I always was so jealous of people like you who somehow find a farmer near you and get to buy such great food. It’s not the same in cities like New York. Still, aren’t chickens supposed to on some veggie diet?
From what I’ve read, chickens allowed to graze freely eat grass, seeds, worms and bugs. Many “organic” chickens are raised without antibiotics, but fed mostly grains.
The availablity of locally-raised meats was one of the many reasons we chose this area. A friend took me to the farmers’ market during my exploratory trip, and I met some of the providers. I also buy raw-milk cheeses at the same market now, and I find them much easier to digest. Nearly double the price of the packaged/pasteurized stuff, but worth it.
“I always was so jealous of people like you who somehow find a farmer near you”
I am a farmer near me. Not only do I get the raw milk, grassfed beef and lamb and freerange chickens and pigs, I get it largely at production cost, meaning cheap cheap cheap. Imagine fillet steak at under NZ$4 per kilogram.
And the chickens go nuts to eat meat.
I if ever leave Tennessee, I’m buying a place next to you.
Very good easy to understand interview. The part about the “chinese restaurant syndrome” caught my attention. Dr. Eades says it is caused by the carbs in the meal. I was thinking it was more of the glutamate that caused the hunger signal soon after eating at these places. Glutamate does stimulate an insulin response.
If it jack up insulin, that probably contributes too.
I was enjoying Felix’s post until the association between PETA and Mormons. Not sure where that came from. I can’t think of a single thing we’d have in common with PETA. Perhaps he was mistaking us for a similar faith that refuses to partake of meat. We often hold chili cookoffs and summer barbecues. Heck, my wife once catered a dinner for the women at church that featured steak tips and chicken kabobs. It was fantastic!
Tom, giving up caffeine wasn’t that bad. After the 2nd week, I didn’t even have the desire to start back up. I presume by your comments earlier that you saw my Eulogy for Diet Coke on my blog. I miss the idea of it, but I don’t actually miss having it. It’s weird. I want to want it, so it’s almost certainly 100% psychological.
Actually in an earlier post, I mentioned that Mormons eat meat but outlive Seventh-Day-Adventists, who are vegetarians and have longer-than-average lifespans. Some people have pointed to the Adventists as proof that a vegetarian diet is healthier. The fact that Mormons live even longer means it’s not shunning meat that makes the difference.

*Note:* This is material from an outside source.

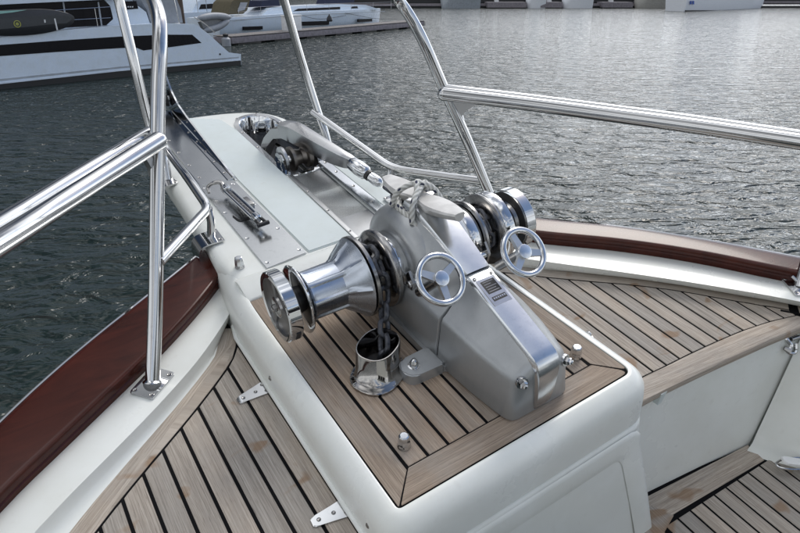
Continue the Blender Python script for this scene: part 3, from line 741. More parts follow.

I’ve tried to give up caffeine a couple of times. Frankly, probably not going to ever happen. But did give up the diet soda, and yes, I enjoyed your eulogy.
More of the Drs. Eades, if you have it, please. I love how they explain things.
Thanks, Tom, for providing these extra clips!
I love how they explain things too, which is why they’re on-screen so much in Fat Head. They’re also two of the nicest people I know.
@Dr. Latino, I don’t know if this comment section is even still open–I only discovered this blog fairly a few months ago and am still working my way through the archives. But if it is and you read this, I thought I would let you know that–now, at least–you can get pastured meat in NYC. My son lives in NYC and recently got a freezer full of pastured beef, pork, and I don’t know what all else delivered from a farm somewhere outside the city. I know it’s not cheap, but it’s available and my philosophy, even on a more or less fixed retirement income, is to cut corners elsewhere to be able to afford quality pastured meat that won’t compromise my health and the health of my family.